То есть в финальном тексте стоит «поступили с ним так грубо и невежливо, что, признаюсь, я никак не нахожу слов к изображению этого печального события», но тут Гоголь лукавит, в черновике он слова нашел, но еще Пушкин, читая рукопись, предположил, что сцену «секуции» цензура вряд ли одобрит. Многоопытный сегодняшний читатель мог бы, пожалуй, бог знает что увидеть за формулировкой «поступили грубо и невежливо», но в 1835 году (первая публикация повести) такого рода избыточные ассоциации пронизывали воздух менее густо. Современники Гоголя должны были догадаться, что поручика побаловали розгами или ремнями.
Что было дальше? Пирогов пришел домой в гневе, бешенстве и негодовании, изобретая для подлых ремесленников самые страшные наказания – допустим, ссылку в Сибирь, но такого рода месть неизбежно была бы связана с публичным оглашением пироговского позора, и поручик в результате проглотил оскорбление. Вот она и появилась, искомая пищевая метафора. По дороге Пирогов зашел в кондитерскую, «съел два слоеных пирожка, прочитал кое-что из “Северной пчелы” и вышел уже не в столь гневном положении».
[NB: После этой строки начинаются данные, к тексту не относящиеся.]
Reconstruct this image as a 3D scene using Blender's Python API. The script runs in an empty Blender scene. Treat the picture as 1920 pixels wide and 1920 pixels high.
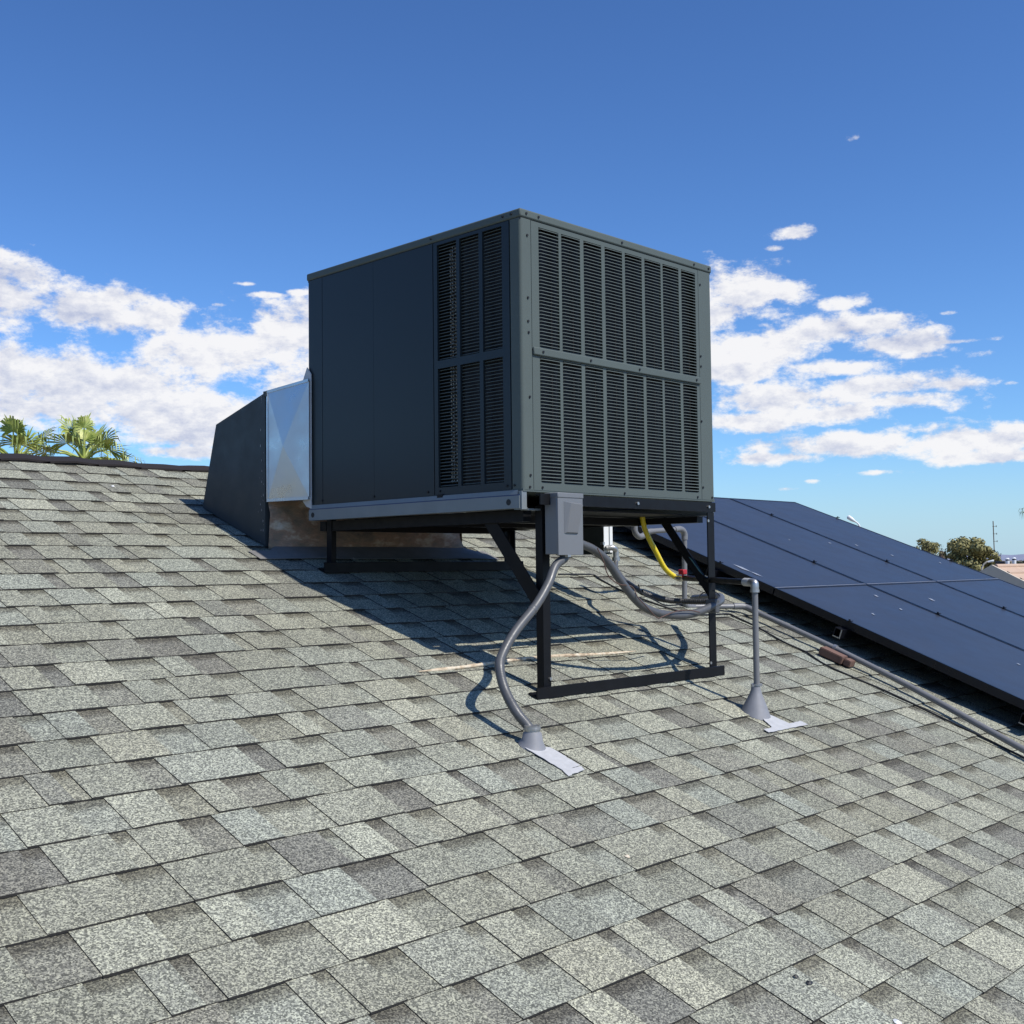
import bpy, bmesh, math, random
from mathutils import Vector, Matrix, noise
rnd = random.Random(7)
sc = bpy.context.scene
C = sc.collection
D = bpy.data
PI = math.pi

# ------------------------------------------------------------------ camera
# world: x along the shingle courses, y up the roof slope (horizontally), z up; metres; lens at the origin
FPX, YAW, PITCH, ROLL = 2160.06, .7959, .0465, .0113
fw = Vector((math.sin(YAW)*math.cos(PITCH), math.cos(YAW)*math.cos(PITCH), math.sin(PITCH)))
rt0 = Vector((math.cos(YAW), -math.sin(YAW), 0)); dn0 = fw.cross(rt0)
rt = rt0*math.cos(ROLL) + dn0*math.sin(ROLL)
dn = -rt0*math.sin(ROLL) + dn0*math.cos(ROLL)
cam = D.cameras.new('camera'); co = D.objects.new('camera', cam); C.objects.link(co)
co.matrix_world = Matrix(((rt.x, -dn.x, -fw.x, 0), (rt.y, -dn.y, -fw.y, 0), (rt.z, -dn.z, -fw.z, 0), (0, 0, 0, 1)))
cam.sensor_fit = 'HORIZONTAL'; cam.sensor_width = 36; cam.lens = 36*FPX/1920
cam.clip_start = .05; cam.clip_end = 40000
sc.camera = co

# ------------------------------------------------------------------ sun and exposure
SUN = Vector((.18, -1, 1.27)).normalized()
SUN_EL = math.asin(SUN.z); SUN_AZ = math.atan2(SUN.x, SUN.y)
sl = D.lights.new('sun', 'SUN'); sl.energy = 5.0; sl.angle = math.radians(.53); sl.color = (1, .955, .88)
so = D.objects.new('sun', sl); C.objects.link(so)
so.rotation_mode = 'QUATERNION'; so.rotation_quaternion = SUN.to_track_quat('Z', 'Y')
sc.view_settings.view_transform = 'Standard'; sc.view_settings.look = 'None'
sc.view_settings.exposure = 0.0; sc.view_settings.gamma = 1; sc.view_settings.use_curve_mapping = False

T, H = .371, 1.43                      # roof slope (rise per metre of y) and height of the lens above the roof plane
RL = math.hypot(1, T)
NRM = Vector((0, -T, 1))/RL
def ray(u, v): return (fw + rt*((u-960)/FPX) + dn*((v-960)/FPX))
def proj(p):
    p = Vector(p); q = p.dot(fw)
    return (960 + FPX*p.dot(rt)/q, 960 + FPX*p.dot(dn)/q) if q > .05 else None
def roofp(u, v, off=0.):
    d = ray(u, v); return d*(-(H-off)/(d.z-T*d.y))
def onx(u, v, x): d = ray(u, v); return d*(x/d.x)
def ony(u, v, y): d = ray(u, v); return d*(y/d.y)
def far(u, v, dist): d = ray(u, v); return d*(dist/math.hypot(d.x, d.y))
def zr(y): return -H + T*y
def R(x, s, h=0.):                      # point from roof coordinates: x, distance up the slope, height square to the roof
    return Vector((x, s/RL, -H + T*s/RL)) + NRM*h

sc.cycles.max_bounces = 6; sc.cycles.diffuse_bounces = 3; sc.cycles.glossy_bounces = 3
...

«Северная пчела» – ложный след. Я воспользуюсь случаем упомянуть, как приятно она обыграна в недавнем кинематографическом «Борисе Годунове» Владимира Мирзоева; Леонид Парфенов, имперский пресс-секретарь, дает там комментарии про Самозванца на фоне стенда с логотипами Northern bee. Но дело не в пчеле, а в пирожках, конечно. Что было внутри пирожков, автор не указал.
Щеголь Ворошилов, выведенный Тургеневым в «Дыме» как типичный представитель псевдолиберального пустопорожества, поначалу, в третьей главе, ест и пьет мало, больше старается пересказать что-либо из свежего выпуска «Азиатик джёрнал» (он так и говорит – «джёрнал», хотя по-английски не знает). Но в двадцатой главе он подвергается не то что уж прямо оскорблению, но несомненному наезду со стороны главного героя «Дыма» Литвинова. Литвинов, огорченный собственным недостойным поведением в отношении к любящей его девушке, встречает близ Конверсационсгауза, что в Баден-Бадене, Ворошилова в компании с Пищалкиным и в сердцах говорит первому, что он пуст, как бубен, а второму, что он скучен до обморока. Время действия –1862-й, Гоголь давно и многократно прочитан и переварен, рецепт изживания оскорбления украшен биркой.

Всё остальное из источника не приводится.